The King Blues: Off With Their Heads

  • Dustin Blumhagen posted
  • Reviews

The King Blues

Off With Their Heads - Meatball Records

After a hiatus which saw vocalist ITCH release an album of catchy pop songs, The King Blues have returned to the stage. Following quickly on the heels of their return to the stage, the band have released new material. It seems natural to feel some trepidation toward reunited bands new material. Personally, Refused are one of my favourite bands and “Freedom” is the biggest piece of garbage Dennis Lyxzen has ever been a part of in his various musical ventures. Would The King Blues fall into the same rut, embarrassing their political punk legacy with a blatant cash grab that mimics the downfall of Black Flag?

One of the things which has always made The King Blues special is their ability to experiment with their sound, never settling comfortably in one style, much like fellow Brits, The Clash. This helps the band avoid stagnation, as they have woven elements of ska, reggae, soul and more into their punk sound over the years. Their return follows this format, adding a variety of sounds to the songs. While only clocking at just over 21 minutes, the album is entertaining enough to have warranted double the length.

“Off With Their Heads” starts off with the title track, which is a rambunctious punk offering that is fuelled by ITCH’s vitriolic verses over snarling guitars and gang vocals aplenty. It is a great song and kicks things off with a bang. The band clearly have retained both their energy and political ideology. They may not be as well known as some of their peers, but they should appeal to fans of bands like “Grey Britain”-era Gallows or Star Fucking Hipsters, equal parts snarling punk and artistic musical blend of styles with a heavy political message throughout. On “Starting Fires” they do their best impression of Joe Strummer and friends, with a straightforward old school punk rock song. The tempo slows down for “Poems & Songs,” which features ITCH on ukulele, singing a sweet love song. Rather than derail the album, it manages to meld with their sound well. The band take on garage rock with plenty of swagger on “Opposable Thumbs” and it is a riot. Keeping things interesting, this is followed up with a mellow piano ballad, “Words” and the similarly mellow “Pure Fucking Love.” But the squealing guitars, fist pumping chants and snarling vocals of “Taxi Driver” show that these punks haven’t gone soft. 
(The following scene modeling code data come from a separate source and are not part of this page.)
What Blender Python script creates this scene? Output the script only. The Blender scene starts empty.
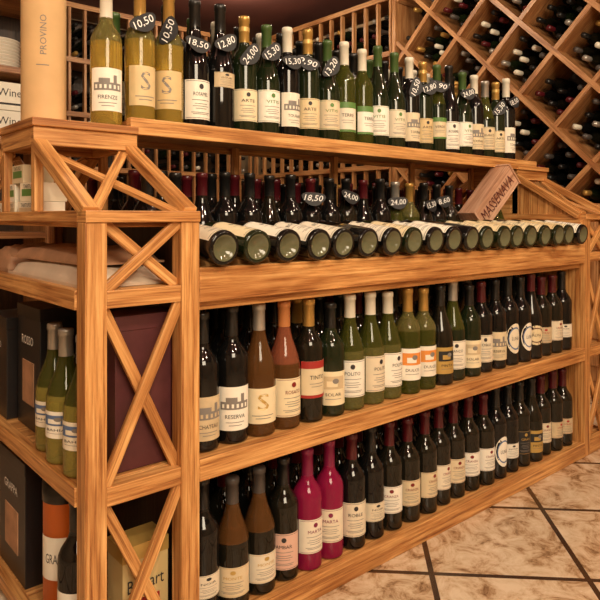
import bpy, math, random
from mathutils import Vector, Matrix, Euler
random.seed(7)
S=bpy.context.scene
COL=S.collection
S.view_settings.view_transform='Standard'

# ------------------------------------------------------------ materials
def newmat(name):
    m=bpy.data.materials.new(name); m.use_nodes=True
    nt=m.node_tree; b=nt.nodes['Principled BSDF']
    return m,nt,b
def plain(name,col,rough=.5,metal=0,coat=0,var=0.0,scale=30,spec=.5,trans=0):
    m,nt,b=newmat(name)
    b.inputs['Roughness'].default_value=rough
    b.inputs['Metallic'].default_value=metal
    b.inputs['Coat Weight'].default_value=coat
    b.inputs['Specular IOR Level'].default_value=spec
    b.inputs['Transmission Weight'].default_value=trans
    if trans: b.inputs['IOR'].default_value=1.4
    if var>0:
        tc=nt.nodes.new('ShaderNodeTexCoord'); n=nt.nodes.new('ShaderNodeTexNoise')
        n.inputs['Scale'].default_value=scale; n.inputs['Detail'].default_value=4
        r=nt.nodes.new('ShaderNodeValToRGB')
        r.color_ramp.elements[0].position=.3; r.color_ramp.elements[1].position=.7
        r.color_ramp.elements[0].color=tuple(c*(1-var) for c in col)+(1,)
        r.color_ramp.elements[1].color=tuple(min(1,c*(1+var)) for c in col)+(1,)
        nt.links.new(tc.outputs['Object'],n.inputs['Vector']); nt.links.new(n.outputs['Fac'],r.inputs['Fac'])
        nt.links.new(r.outputs['Color'],b.inputs['Base Color'])
    else:
        b.inputs['Base Color'].default_value=tuple(col)+(1,)
    return m
def wood(name,dark,mid,light,rough=.42):
    m,nt,b=newmat(name); N=nt.nodes.new; L=nt.links.new
    tc=N('ShaderNodeTexCoord'); mp=N('ShaderNodeMapping'); mp.inputs['Scale'].default_value=(1.8,60,1)
    L(tc.outputs['UV'],mp.inputs['Vector'])
    n=N('ShaderNodeTexNoise'); n.inputs['Scale'].default_value=2.0; n.inputs['Detail'].default_value=8; n.inputs['Roughness'].default_value=.70
    n.inputs['Distortion'].default_value=.3
    L(mp.outputs['Vector'],n.inputs['Vector'])
    r=N('ShaderNodeValToRGB'); e=r.color_ramp.elements
    e[0].position=.36; e[0].color=dark+(1,); e[1].position=.64; e[1].color=light+(1,)
    k=e.new(.48); k.color=mid+(1,)
    L(n.outputs['Fac'],r.inputs['Fac'])
    mp2=N('ShaderNodeMapping'); mp2.inputs['Scale'].default_value=(1.6,9,1); L(tc.outputs['UV'],mp2.inputs['Vector'])
    n2=N('ShaderNodeTexNoise'); n2.inputs['Scale'].default_value=2; n2.inputs['Detail'].default_value=3; n2.inputs['Distortion'].default_value=.8; L(mp2.outputs['Vector'],n2.inputs['Vector'])
    r2=N('ShaderNodeValToRGB'); r2.color_ramp.elements[0].position=.33; r2.color_ramp.elements[1].position=.6
    r2.color_ramp.elements[0].color=(.52,.38,.28,1); r2.color_ramp.elements[1].color=(1,1,1,1); L(n2.outputs['Fac'],r2.inputs['Fac'])
    mx=N('ShaderNodeMix'); mx.data_type='RGBA'; mx.blend_type='MULTIPLY'; mx.inputs['Factor'].default_value=.8
    L(r.outputs['Color'],mx.inputs[6]); L(r2.outputs['Color'],mx.inputs[7])
    L(mx.outputs[2],b.inputs['Base Color'])
    b.inputs['Roughness'].default_value=rough
    bp=N('ShaderNodeBump'); bp.inputs['Strength'].default_value=.35; bp.inputs['Distance'].default_value=.002
    L(n.outputs['Fac'],bp.inputs['Height']); L(bp.outputs['Normal'],b.inputs['Normal'])
    return m
WOOD=wood('pine_wood',(.27,.095,.024),(.60,.285,.088),(.84,.49,.19))
WOODD=wood('rack_wood',(.22,.085,.027),(.44,.21,.08),(.62,.34,.15))
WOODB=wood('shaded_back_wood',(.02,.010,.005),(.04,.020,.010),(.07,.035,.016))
WOODC=wood('case_wood',(.40,.2,.12),(.60,.36,.24),(.72,.48,.34))
M={}
def P(k,*a,**kw): M[k]=plain(k,*a,**kw); return M[k]
P('g_black',(.005,.005,.005),.05); P('g_dark',(.009,.008,.005),.06); P('g_green',(.010,.016,.006),.06)
P('g_olive',(.13,.14,.022),.05,trans=.7); P('g_gold',(.60,.40,.07),.05,trans=.65); P('g_goldup',(.36,.32,.10),.05,trans=.75); P('g_yellow',(.52,.43,.09),.06,trans=.65)
P('g_rose',(.46,.14,.07),.06,trans=.6); P('g_mag',(.34,.012,.07),.06,trans=.35); P('g_brown',(.20,.085,.025),.06,trans=.6); P('g_clear',(.30,.28,.08),.06,trans=.7)
P('g_punt_glint',(.12,.12,.065),.10)  # paler green stands in for the reflection inside the bottle base
P('c_black',(.008,.008,.008),.28); P('c_maroon',(.075,.006,.010),.28); P('c_red',(.20,.012,.012),.28); P('c_gold',(.50,.30,.08),.28,.5)
P('c_white',(.72,.68,.56),.4); P('c_silver',(.42,.40,.36),.28,.6); P('c_mag',(.22,.012,.06),.3); P('c_green',(.05,.10,.025),.3)
P('c_orange',(.50,.19,.06),.35); P('c_grey',(.07,.06,.055),.35)
P('l_white',(.86,.83,.74),.6,var=.05); P('l_cream',(.80,.70,.48),.6,var=.06); P('l_beige',(.58,.46,.28),.6,var=.15); P('l_pink',(.72,.46,.36),.6)
P('l_black',(.015,.015,.015),.5); P('l_red',(.36,.025,.02),.5); P('l_green',(.10,.22,.05),.5); P('l_blue',(.10,.16,.30),.5); P('l_orange',(.75,.27,.05),.5); P('l_gold',(.55,.36,.10),.4,.3)
P('l_yellow',(.72,.55,.10),.5)
P('ink',(.03,.025,.025),.6); P('inkgrey',(.22,.20,.18),.6); P('chalk',(.85,.85,.83),.7); P('slate',(.010,.010,.012),.6)
# paper labels differ a little from bottle to bottle
for kk_ in ('l_white','l_cream'):
    nt=M[kk_].node_tree; bs=nt.nodes['Principled BSDF']; src=bs.inputs['Base Color'].links[0].from_socket
    oi=nt.nodes.new('ShaderNodeObjectInfo'); rr=nt.nodes.new('ShaderNodeValToRGB')
    rr.color_ramp.elements[0].color=(1,.99,.96,1); rr.color_ramp.elements[1].color=(.80,.68,.48,1); rr.color_ramp.elements[0].position=.35
    mm=nt.nodes.new('ShaderNodeMix'); mm.data_type='RGBA'; mm.blend_type='MULTIPLY'; mm.inputs['Factor'].default_value=1
    nt.links.new(oi.outputs['Random'],rr.inputs['Fac']); nt.links.new(src,mm.inputs[6]); nt.links.new(rr.outputs['Color'],mm.inputs[7]); nt.links.new(mm.outputs[2],bs.inputs['Base Color'])

# ------------------------------------------------------------ mesh builder
class MB:
    def __init__(s): s.v=[];s.f=[];s.m=[];s.uv=[];s.mats=[];s.sm=[]
    def mi(s,mat):
        if isinstance(mat,str): mat=M[mat]
        if mat not in s.mats: s.mats.append(mat)
        return s.mats.index(mat)
    def face(s,idx,mat,uv=None,smooth=False):
        s.f.append(idx); s.m.append(s.mi(mat)); s.uv.append(uv or [(0,0)]*len(idx)); s.sm.append(smooth)
    def obox(s,c,ax,ay,az,mat):
        c=Vector(c); A=[Vector(ax),Vector(ay),Vector(az)]
        if A[0].cross(A[1]).dot(A[2])<0: A[1]=-A[1]
        Ls=[a.length for a in A]; L=Ls.index(max(Ls)); b=len(s.v)
        sg=[]
        for i in (-1,1):
            for j in (-1,1):
                for k in (-1,1):
                    s.v.append(c+A[0]*i+A[1]*j+A[2]*k); sg.append((i,j,k))
        F=[((0,1,3,2),0),((4,6,7,5),0),((0,4,5,1),1),((2,3,7,6),1),((0,2,6,4),2),((1,5,7,3),2)]
        ou,ov=random.random()*20,random.random()*5
        for f,k in F:
            o=[x for x in (0,1,2) if x!=k]
            if L in o: ui=L; vi=[x for x in o if x!=L][0]; su=1
            else: ui,vi=o; su=.3
            uv=[(ou+sg[q][ui]*Ls[ui]*su, ov+k*.37+sg[q][vi]*Ls[vi]) for q in f]
            s.face([b+q for q in f],mat,uv)
    def box(s,x0,x1,y0,y1,z0,z1,mat):
        s.obox(((x0+x1)/2,(y0+y1)/2,(z0+z1)/2),((x1-x0)/2,0,0),(0,(y1-y0)/2,0),(0,0,(z1-z0)/2),mat)
    def beam(s,p1,p2,w,d,n,mat):
        p1=Vector(p1);p2=Vector(p2);n=Vector(n).normalized(); t=(p2-p1); l=t.length; t.normalize()
        n=(n-t*n.dot(t)).normalized(); q=t.cross(n)
        s.obox((p1+p2)/2,t*l/2,q*w/2,n*d/2,mat)
    def lathe(s,prof,seg=24,T=None,cap=False):
        T=T or Matrix.Identity(4); b=len(s.v); n=len(prof)
        for r,z,_ in prof:
            for i in range(seg):
                a=2*math.pi*i/seg; s.v.append(T@Vector((r*math.sin(a),-r*math.cos(a),z)))
        for j in range(n-1):
            for i in range(seg):
                i2=(i+1)%seg
                s.face([b+j*seg+i,b+j*seg+i2,b+(j+1)*seg+i2,b+(j+1)*seg+i],prof[j][2],
                       [(prof[j][1],i/seg),(prof[j][1],(i+1)/seg),(prof[j+1][1],(i+1)/seg),(prof[j+1][1],i/seg)],True)
        if cap: s.face([b+(n-1)*seg+i for i in range(seg)],prof[-1][2] or prof[-2][2])
    def patch(s,a0,a1,z0,z1,r,mat,n=10):
        b=len(s.v)
        for i in range(n+1):
            a=a0+(a1-a0)*i/n
            s.v.append(Vector((r*math.sin(a),-r*math.cos(a),z0))); s.v.append(Vector((r*math.sin(a),-r*math.cos(a),z1)))
        for i in range(n): s.face([b+2*i,b+2*i+2,b+2*i+3,b+2*i+1],mat,None,True)
    def oval(s,a,zc,wa,hz,r,mat,n=20):
        b=len(s.v); s.v.append(Vector((r*math.sin(a),-r*math.cos(a),zc)))
        for ring in (.5,1):
            for i in range(n):
                t=2*math.pi*i/n; aa=a+wa*ring*math.cos(t); s.v.append(Vector((r*math.sin(aa),-r*math.cos(aa),zc+hz*ring*math.sin(t))))
        for i in range(n):
            j=(i+1)%n
            s.face([b,b+1+i,b+1+j],mat); s.face([b+1+i,b+1+n+i,b+1+n+j,b+1+j],mat)
    def text(s,txt,width,height,fn,mat):
        vs,fs=textmesh(txt)
        xs=[v[0] for v in vs]; ys=[v[1] for v in vs]
        x0,x1,y0,y1=min(xs),max(xs),min(ys),max(ys)
        b=len(s.v)
        for x,y in vs: s.v.append(Vector(fn(((x-x0)/(x1-x0)-.5)*width,((y-y0)/(y1-y0)-.5)*height)))
        for f in fs: s.face([b+i for i in f],mat)
    def obj(s,name,bevel=0,parent=None):
        me=s.mesh(name); ob=bpy.data.objects.new(name,me); COL.objects.link(ob)
        if bevel:
            md=ob.modifiers.new('bevel','BEVEL'); md.width=bevel; md.segments=2; md.limit_method='ANGLE'
        if parent: ob.parent=parent
        return ob
    def mesh(s,name):
        me=bpy.data.meshes.new(name); me.from_pydata([tuple(v) for v in s.v],[],s.f)
        for m in s.mats: me.materials.append(m)
        uvl=me.uv_layers.new(name='UVMap')
        k=0
        for i,p in enumerate(me.polygons):
            p.material_index=s.m[i]; p.use_smooth=s.sm[i]
            for q in range(len(s.f[i])): uvl.data[k].uv=s.uv[i][q]; k+=1
        me.update(); return me
_tc={}
def textmesh(t):
    if t in _tc: return _tc[t]
    cu=bpy.data.curves.new('tmp','FONT'); cu.body=t; cu.resolution_u=2
    ob=bpy.data.objects.new('tmp',cu); COL.objects.link(ob)
    dg=bpy.context.evaluated_depsgraph_get(); ev=ob.evaluated_get(dg); me=ev.to_mesh()
    r=([(v.co.x,v.co.y) for v in me.vertices],[list(p.vertices) for p in me.polygons])
    ev.to_mesh_clear(); bpy.data.objects.remove(ob); bpy.data.curves.remove(cu)
    _tc[t]=r; return r

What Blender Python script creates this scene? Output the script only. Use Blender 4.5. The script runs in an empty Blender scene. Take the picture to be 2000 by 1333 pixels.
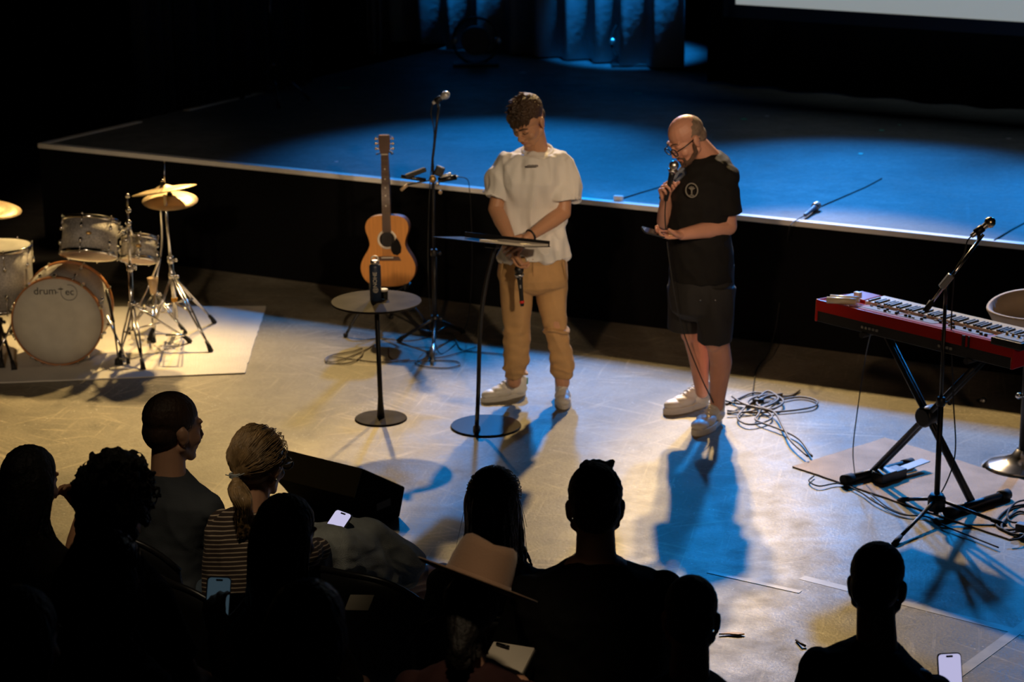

Each song stands out clearly on its own terms and the album is better for it. ITCH spits out lines with vitriol, sounding like the bastard son of Johnny Rotten, with a heavy rap influence. As evidenced by his solo release, the other members of The King Blues add a much needed depth to the front man’s work though. This is a collective effort and overall an exciting blend of musical styles from one of England’s most exciting bands.